■ Problem requirements
Write out each line of the material again, word for word.

BEGIN

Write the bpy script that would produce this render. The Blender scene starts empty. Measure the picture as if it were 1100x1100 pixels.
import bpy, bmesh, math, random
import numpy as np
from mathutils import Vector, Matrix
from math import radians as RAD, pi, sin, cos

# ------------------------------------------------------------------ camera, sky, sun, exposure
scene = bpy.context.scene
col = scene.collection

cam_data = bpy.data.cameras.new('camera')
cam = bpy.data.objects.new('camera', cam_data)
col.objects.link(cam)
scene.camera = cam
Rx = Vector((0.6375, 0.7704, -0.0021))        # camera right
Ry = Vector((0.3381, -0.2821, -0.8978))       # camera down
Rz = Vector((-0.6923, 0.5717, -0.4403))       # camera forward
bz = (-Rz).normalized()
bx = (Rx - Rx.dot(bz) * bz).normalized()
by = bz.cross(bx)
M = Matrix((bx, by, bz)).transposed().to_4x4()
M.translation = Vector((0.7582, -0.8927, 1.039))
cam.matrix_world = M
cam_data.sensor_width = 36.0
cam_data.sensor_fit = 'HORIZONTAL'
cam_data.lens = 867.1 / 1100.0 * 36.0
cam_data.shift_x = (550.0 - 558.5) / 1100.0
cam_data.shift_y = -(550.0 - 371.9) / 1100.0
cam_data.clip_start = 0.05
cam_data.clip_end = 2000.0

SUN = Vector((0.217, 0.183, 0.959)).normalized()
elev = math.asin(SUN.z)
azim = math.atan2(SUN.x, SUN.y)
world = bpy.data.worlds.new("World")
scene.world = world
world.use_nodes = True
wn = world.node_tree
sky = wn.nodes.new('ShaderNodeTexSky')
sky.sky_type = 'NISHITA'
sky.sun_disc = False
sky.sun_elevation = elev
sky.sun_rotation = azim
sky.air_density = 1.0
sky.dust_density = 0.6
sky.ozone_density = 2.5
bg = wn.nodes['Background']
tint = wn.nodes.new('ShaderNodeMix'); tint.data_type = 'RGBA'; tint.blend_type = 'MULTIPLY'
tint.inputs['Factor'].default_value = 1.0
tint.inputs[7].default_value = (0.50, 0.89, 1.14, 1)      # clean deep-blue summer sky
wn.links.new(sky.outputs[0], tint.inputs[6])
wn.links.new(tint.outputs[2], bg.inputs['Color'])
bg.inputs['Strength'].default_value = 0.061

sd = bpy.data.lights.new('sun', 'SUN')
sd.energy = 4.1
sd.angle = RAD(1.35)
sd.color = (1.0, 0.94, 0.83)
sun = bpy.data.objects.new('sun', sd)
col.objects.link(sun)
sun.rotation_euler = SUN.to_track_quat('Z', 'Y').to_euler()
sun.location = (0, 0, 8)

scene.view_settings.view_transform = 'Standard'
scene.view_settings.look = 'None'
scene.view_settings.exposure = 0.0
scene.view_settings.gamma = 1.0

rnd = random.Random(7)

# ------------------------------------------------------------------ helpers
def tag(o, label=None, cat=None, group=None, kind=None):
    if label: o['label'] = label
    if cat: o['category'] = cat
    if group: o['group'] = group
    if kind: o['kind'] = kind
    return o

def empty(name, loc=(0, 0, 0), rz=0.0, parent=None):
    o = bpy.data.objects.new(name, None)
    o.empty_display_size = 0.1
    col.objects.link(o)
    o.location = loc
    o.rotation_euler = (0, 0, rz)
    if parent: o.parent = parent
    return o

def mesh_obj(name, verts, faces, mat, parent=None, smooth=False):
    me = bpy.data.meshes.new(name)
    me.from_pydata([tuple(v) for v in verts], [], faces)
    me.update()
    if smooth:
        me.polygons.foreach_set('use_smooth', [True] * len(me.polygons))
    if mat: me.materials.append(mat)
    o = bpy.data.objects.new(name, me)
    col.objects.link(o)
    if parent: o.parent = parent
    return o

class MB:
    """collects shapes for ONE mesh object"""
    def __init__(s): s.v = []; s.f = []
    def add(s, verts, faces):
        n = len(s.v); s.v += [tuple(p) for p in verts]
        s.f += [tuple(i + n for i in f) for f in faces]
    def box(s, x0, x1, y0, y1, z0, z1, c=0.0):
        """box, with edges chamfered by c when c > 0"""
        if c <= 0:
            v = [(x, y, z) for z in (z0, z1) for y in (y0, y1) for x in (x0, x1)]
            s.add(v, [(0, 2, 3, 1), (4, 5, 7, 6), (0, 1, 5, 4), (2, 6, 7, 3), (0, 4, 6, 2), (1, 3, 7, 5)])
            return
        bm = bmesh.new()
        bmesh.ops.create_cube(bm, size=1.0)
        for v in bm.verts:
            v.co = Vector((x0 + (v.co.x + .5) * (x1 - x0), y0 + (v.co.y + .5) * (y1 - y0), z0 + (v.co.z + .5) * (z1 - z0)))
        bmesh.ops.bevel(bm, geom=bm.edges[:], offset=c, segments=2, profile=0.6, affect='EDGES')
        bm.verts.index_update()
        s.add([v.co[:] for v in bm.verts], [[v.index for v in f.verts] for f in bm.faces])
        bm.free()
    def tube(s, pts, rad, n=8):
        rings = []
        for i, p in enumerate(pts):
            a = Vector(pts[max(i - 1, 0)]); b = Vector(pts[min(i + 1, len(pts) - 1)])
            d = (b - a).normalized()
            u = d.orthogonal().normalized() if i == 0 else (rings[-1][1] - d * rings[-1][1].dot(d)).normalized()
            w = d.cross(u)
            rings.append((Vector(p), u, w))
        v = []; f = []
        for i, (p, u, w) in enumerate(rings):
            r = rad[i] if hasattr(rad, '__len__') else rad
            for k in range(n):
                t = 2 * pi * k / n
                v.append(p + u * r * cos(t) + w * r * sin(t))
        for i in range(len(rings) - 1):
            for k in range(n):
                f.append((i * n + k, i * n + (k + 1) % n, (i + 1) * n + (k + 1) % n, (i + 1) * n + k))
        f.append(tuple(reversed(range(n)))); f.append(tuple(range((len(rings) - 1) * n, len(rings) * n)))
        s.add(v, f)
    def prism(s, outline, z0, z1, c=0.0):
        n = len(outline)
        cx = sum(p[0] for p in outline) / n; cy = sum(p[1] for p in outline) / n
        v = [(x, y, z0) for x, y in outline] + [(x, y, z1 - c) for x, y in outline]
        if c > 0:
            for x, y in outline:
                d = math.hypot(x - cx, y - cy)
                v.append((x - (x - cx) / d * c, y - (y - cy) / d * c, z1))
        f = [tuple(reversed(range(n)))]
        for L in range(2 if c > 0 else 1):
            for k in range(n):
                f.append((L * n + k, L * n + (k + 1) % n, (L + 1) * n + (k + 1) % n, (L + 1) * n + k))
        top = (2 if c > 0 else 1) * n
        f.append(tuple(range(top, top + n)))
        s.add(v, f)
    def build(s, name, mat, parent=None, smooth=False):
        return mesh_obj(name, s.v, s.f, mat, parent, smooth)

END

■ Exercise result
Write the bpy script that would produce this render. The Blender scene starts empty. Measure the picture as if it were 1100x1100 pixels.
import bpy, bmesh, math, random
import numpy as np
from mathutils import Vector, Matrix
from math import radians as RAD, pi, sin, cos

# ------------------------------------------------------------------ camera, sky, sun, exposure
scene = bpy.context.scene
col = scene.collection

cam_data = bpy.data.cameras.new('camera')
cam = bpy.data.objects.new('camera', cam_data)
col.objects.link(cam)
scene.camera = cam
Rx = Vector((0.6375, 0.7704, -0.0021))        # camera right
Ry = Vector((0.3381, -0.2821, -0.8978))       # camera down
Rz = Vector((-0.6923, 0.5717, -0.4403))       # camera forward
bz = (-Rz).normalized()
bx = (Rx - Rx.dot(bz) * bz).normalized()
by = bz.cross(bx)
M = Matrix((bx, by, bz)).transposed().to_4x4()
M.translation = Vector((0.7582, -0.8927, 1.039))
cam.matrix_world = M
cam_data.sensor_width = 36.0
cam_data.sensor_fit = 'HORIZONTAL'
cam_data.lens = 867.1 / 1100.0 * 36.0
cam_data.shift_x = (550.0 - 558.5) / 1100.0
cam_data.shift_y = -(550.0 - 371.9) / 1100.0
cam_data.clip_start = 0.05
cam_data.clip_end = 2000.0

SUN = Vector((0.217, 0.183, 0.959)).normalized()
elev = math.asin(SUN.z)
azim = math.atan2(SUN.x, SUN.y)
world = bpy.data.worlds.new("World")
scene.world = world
world.use_nodes = True
wn = world.node_tree
sky = wn.nodes.new('ShaderNodeTexSky')
sky.sky_type = 'NISHITA'
sky.sun_disc = False
sky.sun_elevation = elev
sky.sun_rotation = azim
sky.air_density = 1.0
sky.dust_density = 0.6
sky.ozone_density = 2.5
bg = wn.nodes['Background']
tint = wn.nodes.new('ShaderNodeMix'); tint.data_type = 'RGBA'; tint.blend_type = 'MULTIPLY'
tint.inputs['Factor'].default_value = 1.0
tint.inputs[7].default_value = (0.50, 0.89, 1.14, 1)      # clean deep-blue summer sky
wn.links.new(sky.outputs[0], tint.inputs[6])
wn.links.new(tint.outputs[2], bg.inputs['Color'])
bg.inputs['Strength'].default_value = 0.061

sd = bpy.data.lights.new('sun', 'SUN')
sd.energy = 4.1
sd.angle = RAD(1.35)
sd.color = (1.0, 0.94, 0.83)
sun = bpy.data.objects.new('sun', sd)
col.objects.link(sun)
sun.rotation_euler = SUN.to_track_quat('Z', 'Y').to_euler()
sun.location = (0, 0, 8)

scene.view_settings.view_transform = 'Standard'
scene.view_settings.look = 'None'
scene.view_settings.exposure = 0.0
scene.view_settings.gamma = 1.0

rnd = random.Random(7)

# ------------------------------------------------------------------ helpers
def tag(o, label=None, cat=None, group=None, kind=None):
    if label: o['label'] = label
    if cat: o['category'] = cat
    if group: o['group'] = group
    if kind: o['kind'] = kind
    return o

def empty(name, loc=(0, 0, 0), rz=0.0, parent=None):
    o = bpy.data.objects.new(name, None)
    o.empty_display_size = 0.1
    col.objects.link(o)
    o.location = loc
    o.rotation_euler = (0, 0, rz)
    if parent: o.parent = parent
    return o

def mesh_obj(name, verts, faces, mat, parent=None, smooth=False):
    me = bpy.data.meshes.new(name)
    me.from_pydata([tuple(v) for v in verts], [], faces)
    me.update()
    if smooth:
        me.polygons.foreach_set('use_smooth', [True] * len(me.polygons))
    if mat: me.materials.append(mat)
    o = bpy.data.objects.new(name, me)
    col.objects.link(o)
    if parent: o.parent = parent
    return o

class MB:
    """collects shapes for ONE mesh object"""
    def __init__(s): s.v = []; s.f = []
    def add(s, verts, faces):
        n = len(s.v); s.v += [tuple(p) for p in verts]
        s.f += [tuple(i + n for i in f) for f in faces]
    def box(s, x0, x1, y0, y1, z0, z1, c=0.0):
        """box, with edges chamfered by c when c > 0"""
        if c <= 0:
            v = [(x, y, z) for z in (z0, z1) for y in (y0, y1) for x in (x0, x1)]
            s.add(v, [(0, 2, 3, 1), (4, 5, 7, 6), (0, 1, 5, 4), (2, 6, 7, 3), (0, 4, 6, 2), (1, 3, 7, 5)])
            return
        bm = bmesh.new()
        bmesh.ops.create_cube(bm, size=1.0)
        for v in bm.verts:
            v.co = Vector((x0 + (v.co.x + .5) * (x1 - x0), y0 + (v.co.y + .5) * (y1 - y0), z0 + (v.co.z + .5) * (z1 - z0)))
        bmesh.ops.bevel(bm, geom=bm.edges[:], offset=c, segments=2, profile=0.6, affect='EDGES')
        bm.verts.index_update()
        s.add([v.co[:] for v in bm.verts], [[v.index for v in f.verts] for f in bm.faces])
        bm.free()
    def tube(s, pts, rad, n=8):
        rings = []
        for i, p in enumerate(pts):
            a = Vector(pts[max(i - 1, 0)]); b = Vector(pts[min(i + 1, len(pts) - 1)])
            d = (b - a).normalized()
            u = d.orthogonal().normalized() if i == 0 else (rings[-1][1] - d * rings[-1][1].dot(d)).normalized()
            w = d.cross(u)
            rings.append((Vector(p), u, w))
        v = []; f = []
        for i, (p, u, w) in enumerate(rings):
            r = rad[i] if hasattr(rad, '__len__') else rad
            for k in range(n):
                t = 2 * pi * k / n
                v.append(p + u * r * cos(t) + w * r * sin(t))
        for i in range(len(rings) - 1):
            for k in range(n):
                f.append((i * n + k, i * n + (k + 1) % n, (i + 1) * n + (k + 1) % n, (i + 1) * n + k))
        f.append(tuple(reversed(range(n)))); f.append(tuple(range((len(rings) - 1) * n, len(rings) * n)))
        s.add(v, f)
    def prism(s, outline, z0, z1, c=0.0):
        n = len(outline)
        cx = sum(p[0] for p in outline) / n; cy = sum(p[1] for p in outline) / n
        v = [(x, y, z0) for x, y in outline] + [(x, y, z1 - c) for x, y in outline]
        if c > 0:
            for x, y in outline:
                d = math.hypot(x - cx, y - cy)
                v.append((x - (x - cx) / d * c, y - (y - cy) / d * c, z1))
        f = [tuple(reversed(range(n)))]
        for L in range(2 if c > 0 else 1):
            for k in range(n):
                f.append((L * n + k, L * n + (k + 1) % n, (L + 1) * n + (k + 1) % n, (L + 1) * n + k))
        top = (2 if c > 0 else 1) * n
        f.append(tuple(range(top, top + n)))
        s.add(v, f)
    def build(s, name, mat, parent=None, smooth=False):
        return mesh_obj(name, s.v, s.f, mat, parent, smooth)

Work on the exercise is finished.